I’ve had fuses blow due to internal faults. Although unlikely, if the same unit is blowing the fuse that might be a sign. I do not know about the protection characteristics of power plants.

Powerplant is supposed to protect gear from surges: “Owners who have invested in a Power Plant can rest assured their connected equipment will be safe from any power line event such as over voltage, under voltage, surges, spikes and potentially threatening problems”, But for me it doesn’t always do this. I wonder if the plant has to be fully on to provide the protection.

One scenario I encountered is that my dac’s fuse was blown after coming back from a week away. Powerplant was in standby mode all that time. I suspect some power net event happened that week, it gets wild out here with lightning and work on the power lines. Weird. I understand that surge protectors are not perfect in stopping everything.

It happens rarely enough that I am not bothered and replacing the fuse always fixes it. Now I just unplug the Powerplant from the wall when leaving multiple days. Curious if others experience things like this.

So it’s always the DAC that is affected? Any other components impacted? If it’s just the DAC I’d be suspicious of the DAC and not the powerplant. But, stranger things have happened.

My P20 blew my Aurender NH10 Network hub’s fuse TWICE. Immediately, upon switch-on.

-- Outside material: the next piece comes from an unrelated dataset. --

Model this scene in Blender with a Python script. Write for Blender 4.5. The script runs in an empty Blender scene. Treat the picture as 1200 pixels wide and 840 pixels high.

The P20 also became excessively hot and shut down with ONLY the Aurender AP20 plugged in, on idle. I’ve posted a thread in the power section on this, but sadly no response.

Subsequently, I’ve tested my P20 with a Meaco 20L dehumidifier connected, pulling around 300 watts / 22% [very close to what my BHK 300’s + BHK Pre was pulling prior]. It worked flawlessly. Then sent it off to a really top-notch technician doing most high-end repairs here in SA - all checked out fine, no leaking caps etc etc. Sold it then with a clear conscience (because that was my concern) for around $2060.

There is very little doubt in my mind that there is at least “some” equipment that “does not like” regenerators (or, at least my P20). I recall way back that switch mode PSU’s used in class D often have a “power factor” that places a higher than usual burden on PSA’s regenerators, but I don’t have enough knowledge to comment. Aurender, specifically, uses Toroidals with the AP20 (that uses the Purifi amp modules).

So something is going on; but so far the words seems mum. Hoping myself to get clarity, though I suppose it does not matter any more since I now use a simple Transparent Powerwave X.